··· Task data ···

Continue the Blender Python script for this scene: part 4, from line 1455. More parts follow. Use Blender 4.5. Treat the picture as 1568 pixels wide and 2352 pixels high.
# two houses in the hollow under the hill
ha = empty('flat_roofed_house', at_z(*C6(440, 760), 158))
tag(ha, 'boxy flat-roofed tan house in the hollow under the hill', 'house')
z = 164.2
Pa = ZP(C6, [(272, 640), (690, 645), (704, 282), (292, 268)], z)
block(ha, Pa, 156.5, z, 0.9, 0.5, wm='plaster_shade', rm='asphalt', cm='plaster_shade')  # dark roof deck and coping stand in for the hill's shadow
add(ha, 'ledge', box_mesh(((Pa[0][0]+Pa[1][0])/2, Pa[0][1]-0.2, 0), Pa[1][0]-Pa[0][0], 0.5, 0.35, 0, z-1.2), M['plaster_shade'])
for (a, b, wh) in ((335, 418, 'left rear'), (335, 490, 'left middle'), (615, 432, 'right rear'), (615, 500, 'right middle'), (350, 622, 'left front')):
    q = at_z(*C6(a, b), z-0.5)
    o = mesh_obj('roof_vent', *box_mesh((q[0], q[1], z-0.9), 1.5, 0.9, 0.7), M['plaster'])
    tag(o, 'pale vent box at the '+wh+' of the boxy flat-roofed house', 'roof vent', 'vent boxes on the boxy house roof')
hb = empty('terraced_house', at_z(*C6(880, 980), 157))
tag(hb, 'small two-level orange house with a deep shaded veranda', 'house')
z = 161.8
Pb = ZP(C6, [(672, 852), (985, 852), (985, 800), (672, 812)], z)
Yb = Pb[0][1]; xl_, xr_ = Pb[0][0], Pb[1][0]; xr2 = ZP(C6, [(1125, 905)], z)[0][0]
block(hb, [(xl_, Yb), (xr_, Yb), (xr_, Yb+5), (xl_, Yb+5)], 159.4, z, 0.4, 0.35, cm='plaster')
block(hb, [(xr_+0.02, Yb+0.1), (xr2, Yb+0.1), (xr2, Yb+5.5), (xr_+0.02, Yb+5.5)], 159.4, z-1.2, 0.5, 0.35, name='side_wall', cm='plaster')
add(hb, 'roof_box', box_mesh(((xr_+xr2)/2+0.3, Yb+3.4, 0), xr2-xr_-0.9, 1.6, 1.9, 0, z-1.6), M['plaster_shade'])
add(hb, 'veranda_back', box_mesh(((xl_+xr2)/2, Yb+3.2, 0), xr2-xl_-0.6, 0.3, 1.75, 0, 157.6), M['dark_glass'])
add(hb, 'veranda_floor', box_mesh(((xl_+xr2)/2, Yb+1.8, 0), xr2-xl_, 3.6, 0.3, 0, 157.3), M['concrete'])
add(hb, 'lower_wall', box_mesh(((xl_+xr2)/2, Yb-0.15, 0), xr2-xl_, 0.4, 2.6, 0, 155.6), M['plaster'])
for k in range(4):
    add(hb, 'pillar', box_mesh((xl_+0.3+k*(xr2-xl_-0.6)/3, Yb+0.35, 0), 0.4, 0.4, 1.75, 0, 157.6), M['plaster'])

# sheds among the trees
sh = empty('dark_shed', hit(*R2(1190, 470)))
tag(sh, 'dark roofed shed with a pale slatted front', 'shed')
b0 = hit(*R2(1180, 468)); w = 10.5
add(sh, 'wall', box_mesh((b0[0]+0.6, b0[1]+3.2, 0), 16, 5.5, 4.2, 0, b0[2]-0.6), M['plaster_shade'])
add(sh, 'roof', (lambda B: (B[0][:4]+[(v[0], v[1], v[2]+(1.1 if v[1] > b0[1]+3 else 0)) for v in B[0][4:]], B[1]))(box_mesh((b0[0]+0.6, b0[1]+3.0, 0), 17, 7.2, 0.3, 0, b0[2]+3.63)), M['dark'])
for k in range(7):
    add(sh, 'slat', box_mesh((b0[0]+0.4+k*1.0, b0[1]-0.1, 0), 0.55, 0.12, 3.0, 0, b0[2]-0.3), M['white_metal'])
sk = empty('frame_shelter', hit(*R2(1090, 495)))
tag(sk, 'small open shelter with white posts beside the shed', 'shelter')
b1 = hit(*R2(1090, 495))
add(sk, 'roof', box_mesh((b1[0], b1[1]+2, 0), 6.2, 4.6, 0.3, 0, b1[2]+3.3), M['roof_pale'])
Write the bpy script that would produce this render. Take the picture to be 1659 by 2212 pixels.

···

Show all lines from the records above where the word "this" occurs.

# Final answer
Continue the Blender Python script for this scene: part 4, from line 1455. More parts follow. Use Blender 4.5. Treat the picture as 1568 pixels wide and 2352 pixels high.
Write the bpy script that would produce this render. Take the picture to be 1659 by 2212 pixels.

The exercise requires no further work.